Wednesday, February 8, 2012

Pairing Tour: Day 6

Today I got the opportunity to pair with Craig Demyanovich. The first part of the day we attended a project retrospective facilitated by Uncle Bob. The retro provided a lot of context as to the history of the project, the team members, feelings about progress and the goals of the project. Essentially, the project is a "great big redesign in the sky". They have decided that their current application is no longer meeting the needs of the business, especially in the area of extensibility. As their business has grown, there has been an obvious desire to extend their application to serve more markets are more consumers. However, the architecture of their current system isn't able to support the growth of their business. So they have decided to redesign a new one. In some ways the new system is rebuilding the old application, but in many other ways, the new system is a "platform" in which to build other applications on top of. I say platform in a very loose way, because it's not really a platform. However, they have utilized service oriented architecture with the mindset that many other applications will need to consume the business logic that they are building right now. This is intelligent way to approach the problem of future extensibility. The complexity of the SOA has caused a few pain points along the way, however, the team seems to be handle the application very well by practicing the disciplines of TDD, pair programming, and continuous integration, all of which are new to the company. The team has done a remarkable job of coming into a fresh project and practicing disciples that they did not use on previous projects. The second half of the day, Craig and I were able to work on a few stories for the application. Close to the end of the day, we ran into an issue with the Ruby Date class. Our problem was simple, we needed to check that a given date was less than or equal one year from the current date. Here was our first try.

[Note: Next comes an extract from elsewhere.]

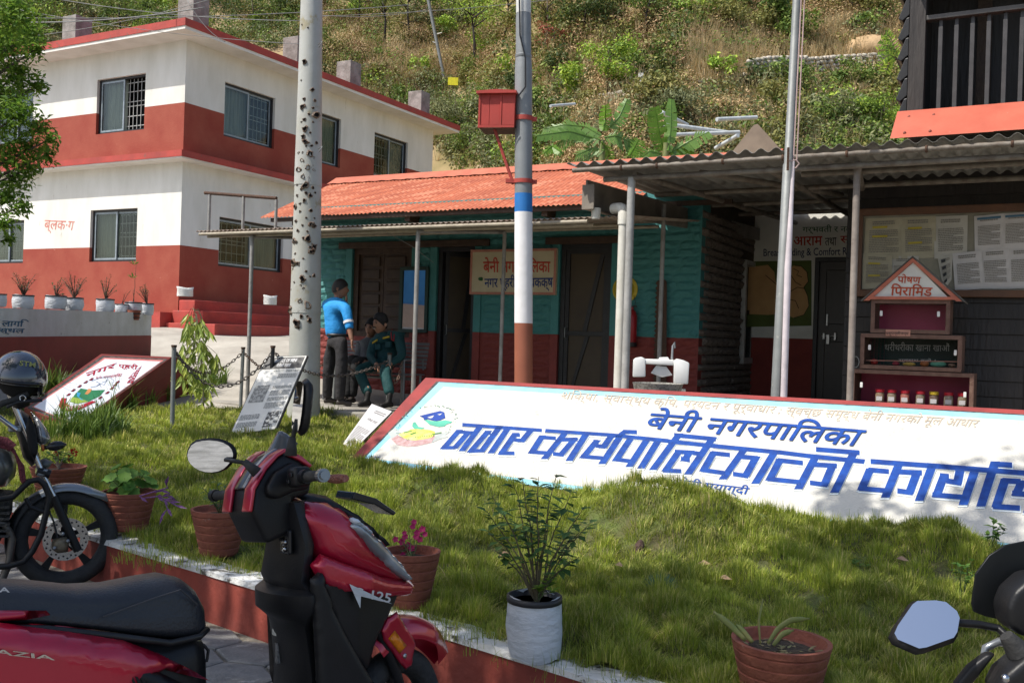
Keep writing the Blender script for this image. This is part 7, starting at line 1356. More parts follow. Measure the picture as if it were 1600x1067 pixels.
def region(px,py,n1):
    if py < 55 and px < 480: w = dict(green=3,dark=3,olive=2,tan=.5)
    elif 480 <= px < 620 and py < 60: w = dict(olive=3,green=3,brown=2,tan=1)
    elif 500 <= px < 860 and py < 135: w = dict(tan=3,olive=4,brown=1.5,green=1.5,dark=.6) if py > 45 else dict(olive=3,green=2,dark=2,brown=2,bright=.6)
    elif px < 860: w = dict(grey=4,green=3,olive=2,dark=1)
    elif px < 1180 and py < 130: w = dict(olive=4.5,tan=2,brown=.8,dark=1,green=2)
    elif px < 1180: w = dict(tan=2.5,straw=1.5,grey=3,olive=2,green=1)
    elif py < 95: w = dict(straw=4,tan=3,olive=2,brown=1.2,green=.6) if px > 1230 else dict(olive=4,tan=2,brown=2)
    else: w = dict(green=4,olive=3,grey=3,bright=.8,tan=1.2)
    if n1 > .28: w['bright' if px < 900 else 'olive'] = 2
    ks = list(w); return random.choices(ks,[w[k] for k in ks])[0]
for i in range(5200):
    px = random.uniform(-60,1470); py = random.uniform(-70,265)
    if px < 460 and py > 75: continue
    if 460 < px < 700 and py > 60 + (px - 290) * .40 + 10: continue
    if (88 < py < 128 and 1165 < px < 1400) or (122 < py < 142 and 1080 < px < 1170) or (148 < py < 166 and 836 < px < 1005): continue
    if random.random() < .72 and ((1225 < px < 1400 and 48 < py < 96) or (560 < px < 700 and 75 < py < 130) or (1080 < px < 1180 and 60 < py < 120)): continue
    p = hit_hill(px,py)
    if not p: continue
    c = region(px,py,noise.noise(Vector((p.x * .3,p.z * .3,1)))); r = random.uniform(.26,.75) * (1 + .012 * (p.y - 30))
    if c == 'straw': c = 'tan'
    buck[c][0].append(p + Vector((0,0,r * .35))); buck[c][1].append(r); buck[c][2].append(int(85 * (r / .42) ** 1.3))
for i in range(150):                                     # rounded bushes among the scrub
    px = random.uniform(0,1430); py = random.uniform(-20,240)
    if px < 460 and py > 70 or (py > 85 and py < 140 and px > 1150) or (460 < px < 700 and py > 60 + (px - 290) * .40): continue
    p = hit_hill(px,py); c = random.choice(['green','olive','green','grey','bright','dark','olive'])
    if p:
        r = random.uniform(.6,1.15)
        for _ in range(6): buck[c][0].append(p + Vector((random.uniform(-.6,.6) * r,random.uniform(-.6,.6) * r,r * random.uniform(.3,1.0)))); buck[c][1].append(r * random.uniform(.35,.6)); buck[c][2].append(int(150 * r * r))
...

(Date.current - given_date) < (Date.current - 1.year)
However, this didn't work at all. The expression on the left side takes the current date and subtracts the given date, with yields a Rational, representing the amount of days between them. The right hand side takes the current day and subtracts one year, which yields a Date one year ago. So in the end we were comparing a rational to a Date which blew up. Our next try was 

(Date.current - given_date) < (Date.current - 1.year.ago)
This time the right hand side takes the current day and subtracts it from 1 year ago. However, this doesn't work either because 1.year.ago yields a DateTime object as opposed to a Date object, so this blew up too. So we massaged this a little to get it to work.

(Date.current - given_date) < (Date.current - 1.year.ago.to_date)
Finally! Both sides of the expression produce a Rational object which can be compared to each other!